High Re engagement Priority
- What it is: A focused re engagement target group (high priority signals combined with At Risk or Dormant lifecycle stage).
- Use it when: You want the best chance of winning people back without risking the whole inactive list.
- Avoid when: You want a broad "wake up the list" campaign. This filter is intentionally selective.
CAMPAIGN ACTIVITY
Not Sent Last 30 Days
- What it is: Contacts who have not received a campaign recently.
- Use it when: You want to re warm an audience that has not heard from you in a while, or identify gaps in your sending program.
- Avoid when: You assume lack of sending equals low engagement. Pair this with engagement level or lifecycle stage to avoid guessing.

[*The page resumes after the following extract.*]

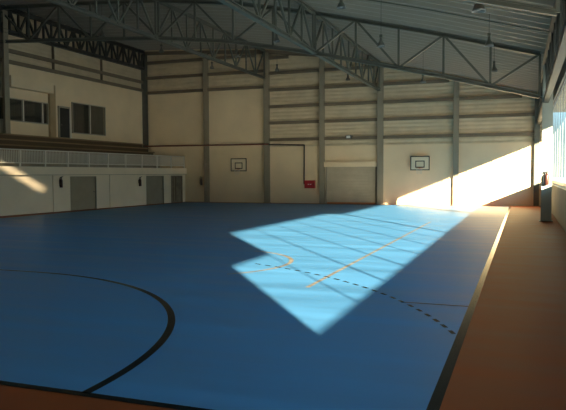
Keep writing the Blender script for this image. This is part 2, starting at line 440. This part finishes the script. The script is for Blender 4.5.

Common playbooks using Smart Filters
Weekly newsletter
- Include: Standard Sends + Priority Sends
- Exclude: Do Not Send + Never Engaged + High Fatigue Risk
Product launch
- Wave 1: VIP Engaged (or Priority Sends)
- Wave 2: Standard Sends + Priority Sends
- Exclude: Do Not Send + Never Engaged
Re engagement campaign
- Start with: At Risk Lifecycle + High Re engagement Priority
- Then: Dormant Contacts (selective)
- Be careful with: Never Engaged Contacts (usually one confirm interest message only)
Pro tip: If you are ever unsure, make "Do Not Send" your default exclusion. It is one of the simplest ways to protect deliverability while you refine targeting.
FAQ
Can I customize a Smart Filter?
Yes. Smart Filters can be used as stand alone segments, or as rules inside a custom segment where you can adjust and add your own conditions.
Should I email Never Engaged contacts?
Not in regular sends. If you try anything, use a single confirm interest style message, then suppress anyone who still does not respond.
What is the difference between Never Engaged and Zero Engagement Last 5?
Never Engaged means the contact has never taken a positive engagement action after onboarding. Zero Engagement Last 5 means they did not open the last 5 sends (it is a "recent behavior" filter, not lifetime behavior).
Do Smart Filters work for journeys too?
Yes. You can use Smart Filters in journeys for entry rules and for filtering specific steps so the right contacts get the right messages.